The second Southern Photography issue of the journal Southern Cultures, from UNC-Chapel Hill,  is out, go HERE for more. This promises to be a fine issue, with a rich collection of articles by Tom Rankin and Susan Harbage Page, and others, and featuring this work of William Eggleston, William Christenberry, and Eugene Smith.

Thanks to Fraction Magazine for a link to an interview on NBC's Today Show with Memphis photographer and photographic legend William Eggleston HERE.

Tuesday, June 7, 2011

REMINDER -- Look3 in Charlottesville, also Southern Views Show

Pamela Pecchio writes to remind us that Look3 begins June 9th, 2011 and runs through June 11th, 2011,  in Charlottesville, Virginia, and that the show now up at the University of Virginia's and originally scheduled to end soon has been extended through Look3.
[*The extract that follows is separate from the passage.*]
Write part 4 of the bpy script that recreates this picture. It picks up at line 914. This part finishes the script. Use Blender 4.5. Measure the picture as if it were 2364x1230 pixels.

The show, SOUTHERN VIEWS, is up at the University of Virginia Art Museum, 155 Rugby Road, in Charlottesville, through June 11th. It includes work by Southern photographers Emmet Gowin, Sally Mann, and Pamela Pecchio.

The Look3 Festival features Mary Ellen Mark, Sally Mann, Massimo Vitali, Antonin Kratochvil, Nan Golden,Steve McCurry, and a whole slew of other photographers.

Downtown Charlottesville will be transformed into a photographer's dream destination, with exhibitions, workshops, talks, and informal gatherings everywhere you turn.

If you are going to Look3, make sure to stop by the Museum to see the show. It will be well worth your time.